--- start of DATA SEGMENT ---

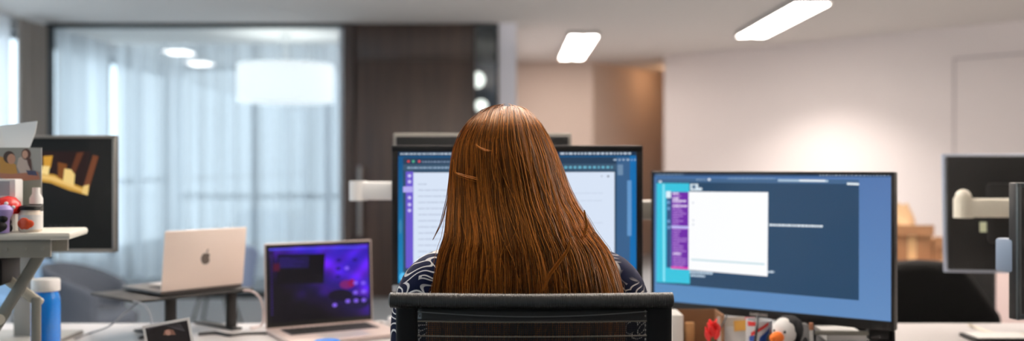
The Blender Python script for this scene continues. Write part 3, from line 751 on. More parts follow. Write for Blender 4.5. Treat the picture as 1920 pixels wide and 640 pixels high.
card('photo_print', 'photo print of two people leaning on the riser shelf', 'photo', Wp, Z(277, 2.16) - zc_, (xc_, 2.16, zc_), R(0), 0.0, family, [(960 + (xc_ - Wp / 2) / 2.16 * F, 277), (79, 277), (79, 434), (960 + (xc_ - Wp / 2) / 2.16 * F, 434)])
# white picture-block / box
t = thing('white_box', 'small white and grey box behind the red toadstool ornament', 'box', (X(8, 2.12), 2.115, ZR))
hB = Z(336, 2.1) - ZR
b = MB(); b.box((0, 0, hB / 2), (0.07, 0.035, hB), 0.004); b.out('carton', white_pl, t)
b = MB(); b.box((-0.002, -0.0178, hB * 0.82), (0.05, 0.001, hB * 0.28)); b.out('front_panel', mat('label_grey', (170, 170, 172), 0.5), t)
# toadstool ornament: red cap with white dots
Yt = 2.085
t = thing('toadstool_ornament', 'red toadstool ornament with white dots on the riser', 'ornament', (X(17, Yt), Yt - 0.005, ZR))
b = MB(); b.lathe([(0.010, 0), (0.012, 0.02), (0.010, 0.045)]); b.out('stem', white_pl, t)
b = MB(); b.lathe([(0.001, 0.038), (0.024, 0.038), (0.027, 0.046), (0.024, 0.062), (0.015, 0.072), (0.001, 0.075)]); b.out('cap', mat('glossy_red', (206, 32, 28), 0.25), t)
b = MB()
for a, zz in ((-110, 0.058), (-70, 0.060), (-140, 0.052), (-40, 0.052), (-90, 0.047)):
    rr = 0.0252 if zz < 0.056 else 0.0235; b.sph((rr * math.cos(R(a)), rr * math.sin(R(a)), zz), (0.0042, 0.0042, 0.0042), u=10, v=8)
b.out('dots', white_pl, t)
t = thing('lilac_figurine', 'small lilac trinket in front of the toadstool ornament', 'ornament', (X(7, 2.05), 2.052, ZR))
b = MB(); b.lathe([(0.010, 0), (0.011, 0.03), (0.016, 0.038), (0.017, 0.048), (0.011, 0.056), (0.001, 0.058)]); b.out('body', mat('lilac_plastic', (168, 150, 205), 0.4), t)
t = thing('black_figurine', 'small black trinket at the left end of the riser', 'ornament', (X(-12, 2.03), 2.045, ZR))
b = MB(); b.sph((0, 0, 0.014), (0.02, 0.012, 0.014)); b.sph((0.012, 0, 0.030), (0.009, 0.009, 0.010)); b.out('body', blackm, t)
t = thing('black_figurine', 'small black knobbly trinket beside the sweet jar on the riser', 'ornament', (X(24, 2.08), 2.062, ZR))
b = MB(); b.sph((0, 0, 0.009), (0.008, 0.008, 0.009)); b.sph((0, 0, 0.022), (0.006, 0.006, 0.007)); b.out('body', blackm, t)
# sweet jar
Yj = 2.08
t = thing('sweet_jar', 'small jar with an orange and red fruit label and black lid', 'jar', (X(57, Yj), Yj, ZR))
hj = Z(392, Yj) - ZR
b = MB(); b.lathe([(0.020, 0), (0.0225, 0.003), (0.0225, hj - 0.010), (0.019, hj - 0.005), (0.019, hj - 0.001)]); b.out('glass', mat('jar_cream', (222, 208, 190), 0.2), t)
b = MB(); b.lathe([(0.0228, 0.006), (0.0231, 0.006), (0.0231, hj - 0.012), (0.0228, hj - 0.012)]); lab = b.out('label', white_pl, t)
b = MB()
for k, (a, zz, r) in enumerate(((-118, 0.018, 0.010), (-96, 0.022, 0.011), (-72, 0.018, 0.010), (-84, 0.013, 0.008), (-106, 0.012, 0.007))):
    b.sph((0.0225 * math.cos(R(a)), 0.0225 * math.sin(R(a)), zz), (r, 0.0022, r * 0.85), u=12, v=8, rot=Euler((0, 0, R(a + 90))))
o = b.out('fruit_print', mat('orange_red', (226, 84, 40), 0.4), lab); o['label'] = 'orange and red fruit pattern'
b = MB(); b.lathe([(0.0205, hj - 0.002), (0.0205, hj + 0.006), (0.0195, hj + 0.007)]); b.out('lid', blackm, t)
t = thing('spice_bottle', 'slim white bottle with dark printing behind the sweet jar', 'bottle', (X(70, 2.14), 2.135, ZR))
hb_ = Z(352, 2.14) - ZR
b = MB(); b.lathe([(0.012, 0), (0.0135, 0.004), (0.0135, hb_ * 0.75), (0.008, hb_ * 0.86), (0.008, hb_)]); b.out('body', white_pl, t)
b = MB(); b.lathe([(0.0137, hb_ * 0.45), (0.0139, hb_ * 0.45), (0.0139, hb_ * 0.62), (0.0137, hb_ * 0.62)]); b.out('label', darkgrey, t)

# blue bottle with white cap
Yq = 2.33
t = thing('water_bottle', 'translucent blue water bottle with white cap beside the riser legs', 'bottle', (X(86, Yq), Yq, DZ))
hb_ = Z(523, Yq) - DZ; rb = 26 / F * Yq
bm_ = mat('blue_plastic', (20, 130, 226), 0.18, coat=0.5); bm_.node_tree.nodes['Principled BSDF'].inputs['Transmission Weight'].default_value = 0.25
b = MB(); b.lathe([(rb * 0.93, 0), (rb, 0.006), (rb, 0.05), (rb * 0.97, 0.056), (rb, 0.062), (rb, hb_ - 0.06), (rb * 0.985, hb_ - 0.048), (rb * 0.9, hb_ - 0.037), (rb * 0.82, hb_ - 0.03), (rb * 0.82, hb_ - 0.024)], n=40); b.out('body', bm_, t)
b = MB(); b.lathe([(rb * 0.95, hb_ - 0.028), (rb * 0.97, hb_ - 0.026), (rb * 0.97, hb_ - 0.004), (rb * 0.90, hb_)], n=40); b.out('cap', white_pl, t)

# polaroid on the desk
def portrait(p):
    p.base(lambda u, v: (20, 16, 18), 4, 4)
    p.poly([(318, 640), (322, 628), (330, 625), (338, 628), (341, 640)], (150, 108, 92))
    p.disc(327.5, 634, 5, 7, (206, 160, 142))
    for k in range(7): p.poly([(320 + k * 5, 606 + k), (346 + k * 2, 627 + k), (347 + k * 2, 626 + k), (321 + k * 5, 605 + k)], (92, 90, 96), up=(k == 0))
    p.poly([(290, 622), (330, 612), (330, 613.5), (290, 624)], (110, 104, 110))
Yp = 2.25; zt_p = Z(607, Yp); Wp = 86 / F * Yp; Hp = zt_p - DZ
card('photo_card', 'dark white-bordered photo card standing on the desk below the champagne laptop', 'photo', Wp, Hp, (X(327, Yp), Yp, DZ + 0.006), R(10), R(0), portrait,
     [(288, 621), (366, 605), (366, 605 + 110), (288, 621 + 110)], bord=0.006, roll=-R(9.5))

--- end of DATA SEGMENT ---

### WHAT IS BEING ASKED
Output each line exactly; omit every picture.

### EXERCISE OUTPUT
The Blender Python script for this scene continues. Write part 3, from line 751 on. More parts follow. Write for Blender 4.5. Treat the picture as 1920 pixels wide and 640 pixels high.
card('photo_print', 'photo print of two people leaning on the riser shelf', 'photo', Wp, Z(277, 2.16) - zc_, (xc_, 2.16, zc_), R(0), 0.0, family, [(960 + (xc_ - Wp / 2) / 2.16 * F, 277), (79, 277), (79, 434), (960 + (xc_ - Wp / 2) / 2.16 * F, 434)])
# white picture-block / box
t = thing('white_box', 'small white and grey box behind the red toadstool ornament', 'box', (X(8, 2.12), 2.115, ZR))
hB = Z(336, 2.1) - ZR
b = MB(); b.box((0, 0, hB / 2), (0.07, 0.035, hB), 0.004); b.out('carton', white_pl, t)
b = MB(); b.box((-0.002, -0.0178, hB * 0.82), (0.05, 0.001, hB * 0.28)); b.out('front_panel', mat('label_grey', (170, 170, 172), 0.5), t)
# toadstool ornament: red cap with white dots
Yt = 2.085
t = thing('toadstool_ornament', 'red toadstool ornament with white dots on the riser', 'ornament', (X(17, Yt), Yt - 0.005, ZR))
b = MB(); b.lathe([(0.010, 0), (0.012, 0.02), (0.010, 0.045)]); b.out('stem', white_pl, t)
b = MB(); b.lathe([(0.001, 0.038), (0.024, 0.038), (0.027, 0.046), (0.024, 0.062), (0.015, 0.072), (0.001, 0.075)]); b.out('cap', mat('glossy_red', (206, 32, 28), 0.25), t)
b = MB()
for a, zz in ((-110, 0.058), (-70, 0.060), (-140, 0.052), (-40, 0.052), (-90, 0.047)):
    rr = 0.0252 if zz < 0.056 else 0.0235; b.sph((rr * math.cos(R(a)), rr * math.sin(R(a)), zz), (0.0042, 0.0042, 0.0042), u=10, v=8)
b.out('dots', white_pl, t)
t = thing('lilac_figurine', 'small lilac trinket in front of the toadstool ornament', 'ornament', (X(7, 2.05), 2.052, ZR))
b = MB(); b.lathe([(0.010, 0), (0.011, 0.03), (0.016, 0.038), (0.017, 0.048), (0.011, 0.056), (0.001, 0.058)]); b.out('body', mat('lilac_plastic', (168, 150, 205), 0.4), t)
t = thing('black_figurine', 'small black trinket at the left end of the riser', 'ornament', (X(-12, 2.03), 2.045, ZR))
b = MB(); b.sph((0, 0, 0.014), (0.02, 0.012, 0.014)); b.sph((0.012, 0, 0.030), (0.009, 0.009, 0.010)); b.out('body', blackm, t)
t = thing('black_figurine', 'small black knobbly trinket beside the sweet jar on the riser', 'ornament', (X(24, 2.08), 2.062, ZR))
b = MB(); b.sph((0, 0, 0.009), (0.008, 0.008, 0.009)); b.sph((0, 0, 0.022), (0.006, 0.006, 0.007)); b.out('body', blackm, t)
# sweet jar
Yj = 2.08
t = thing('sweet_jar', 'small jar with an orange and red fruit label and black lid', 'jar', (X(57, Yj), Yj, ZR))
hj = Z(392, Yj) - ZR
b = MB(); b.lathe([(0.020, 0), (0.0225, 0.003), (0.0225, hj - 0.010), (0.019, hj - 0.005), (0.019, hj - 0.001)]); b.out('glass', mat('jar_cream', (222, 208, 190), 0.2), t)
b = MB(); b.lathe([(0.0228, 0.006), (0.0231, 0.006), (0.0231, hj - 0.012), (0.0228, hj - 0.012)]); lab = b.out('label', white_pl, t)
b = MB()
for k, (a, zz, r) in enumerate(((-118, 0.018, 0.010), (-96, 0.022, 0.011), (-72, 0.018, 0.010), (-84, 0.013, 0.008), (-106, 0.012, 0.007))):
    b.sph((0.0225 * math.cos(R(a)), 0.0225 * math.sin(R(a)), zz), (r, 0.0022, r * 0.85), u=12, v=8, rot=Euler((0, 0, R(a + 90))))
o = b.out('fruit_print', mat('orange_red', (226, 84, 40), 0.4), lab); o['label'] = 'orange and red fruit pattern'
b = MB(); b.lathe([(0.0205, hj - 0.002), (0.0205, hj + 0.006), (0.0195, hj + 0.007)]); b.out('lid', blackm, t)
t = thing('spice_bottle', 'slim white bottle with dark printing behind the sweet jar', 'bottle', (X(70, 2.14), 2.135, ZR))
hb_ = Z(352, 2.14) - ZR
b = MB(); b.lathe([(0.012, 0), (0.0135, 0.004), (0.0135, hb_ * 0.75), (0.008, hb_ * 0.86), (0.008, hb_)]); b.out('body', white_pl, t)
b = MB(); b.lathe([(0.0137, hb_ * 0.45), (0.0139, hb_ * 0.45), (0.0139, hb_ * 0.62), (0.0137, hb_ * 0.62)]); b.out('label', darkgrey, t)

# blue bottle with white cap
Yq = 2.33
t = thing('water_bottle', 'translucent blue water bottle with white cap beside the riser legs', 'bottle', (X(86, Yq), Yq, DZ))
hb_ = Z(523, Yq) - DZ; rb = 26 / F * Yq
bm_ = mat('blue_plastic', (20, 130, 226), 0.18, coat=0.5); bm_.node_tree.nodes['Principled BSDF'].inputs['Transmission Weight'].default_value = 0.25
b = MB(); b.lathe([(rb * 0.93, 0), (rb, 0.006), (rb, 0.05), (rb * 0.97, 0.056), (rb, 0.062), (rb, hb_ - 0.06), (rb * 0.985, hb_ - 0.048), (rb * 0.9, hb_ - 0.037), (rb * 0.82, hb_ - 0.03), (rb * 0.82, hb_ - 0.024)], n=40); b.out('body', bm_, t)
b = MB(); b.lathe([(rb * 0.95, hb_ - 0.028), (rb * 0.97, hb_ - 0.026), (rb * 0.97, hb_ - 0.004), (rb * 0.90, hb_)], n=40); b.out('cap', white_pl, t)

# polaroid on the desk
def portrait(p):
    p.base(lambda u, v: (20, 16, 18), 4, 4)
    p.poly([(318, 640), (322, 628), (330, 625), (338, 628), (341, 640)], (150, 108, 92))
    p.disc(327.5, 634, 5, 7, (206, 160, 142))
    for k in range(7): p.poly([(320 + k * 5, 606 + k), (346 + k * 2, 627 + k), (347 + k * 2, 626 + k), (321 + k * 5, 605 + k)], (92, 90, 96), up=(k == 0))
    p.poly([(290, 622), (330, 612), (330, 613.5), (290, 624)], (110, 104, 110))
Yp = 2.25; zt_p = Z(607, Yp); Wp = 86 / F * Yp; Hp = zt_p - DZ
card('photo_card', 'dark white-bordered photo card standing on the desk below the champagne laptop', 'photo', Wp, Hp, (X(327, Yp), Yp, DZ + 0.006), R(10), R(0), portrait,
     [(288, 621), (366, 605), (366, 605 + 110), (288, 621 + 110)], bord=0.006, roll=-R(9.5))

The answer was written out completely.